SDCL Efficiency Income Trust PLC on Monday said it considering strategic options to address the ‘material’ share price discount to its net asset value.

The London-based investment trust focused on energy efficiency and decarbonisation said net asset value per share was 90.6 pence as at March 31, little changed year-on-year from 90.5p.

The company swung to a pretax profit of £70.1 million in the financial year to March 31 from a loss of £56.3 million a year prior. Earnings per share were 6.4p compared with LPS of 5.2p a year ago.

SEIT said it delivered a total return on an NAV basis of 7.1% in the financial year, improved from 4.7% a year prior, and declared an aggregate 6.32p per share in dividends, up 1.3% from 6.24p a year ago.

‘This has been delivered despite markets that have continued to present an extraordinarily challenging environment for both SEIT and its peers,’ the company said in a statement.

Looking ahead, SEIT announced dividend guidance of 6.36p per share for the year to March 31 2026, an increase of 0.6%. ‘The company continues to target progressive dividend growth thereafter,’ it said.

Chair Tony Roper said: ‘SEIT’s operational performance was generally in line with expectations in the year, with the portfolio delivering its targeted distributions to fully cover the dividends for our shareholders.’
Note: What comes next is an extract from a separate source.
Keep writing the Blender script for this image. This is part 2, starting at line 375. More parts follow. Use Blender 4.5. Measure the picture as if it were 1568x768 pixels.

But SEIT said it remains ‘frustrated ’ that its share price continues to drift down.

Chair Roper commented: ‘While dividends have increased and operational performance has improved, we, like many of our peers, remain frustrated that our share price has drifted down and our shares continue to trade at a material discount to NAV per share. The status quo is clearly unsustainable. With this in mind, we have announced today that the board are considering all strategic options to deliver value for all shareholders in an effective and efficient manner.’

On Monday, shares in SDCL rose 2.7% to 52.60p each in London.

SDCL said it has intended to make further disposals in the financial year, following the sale of its investment in UU Solar to UK Power Networks Services Holdings Ltd in May.

However, this will take longer than envisioned due to rising macroeconomic and geopolitical uncertainty significantly which impacted deal activity by early 2025.

‘We are ultimately reluctant to sell assets when the value for shareholders would be diluted by heightened uncertainty,’ the company said.

SDCL said it remains focused on releasing liquidity from the portfolio with proceeds to be used to reduce gearing and commence a share buyback programme.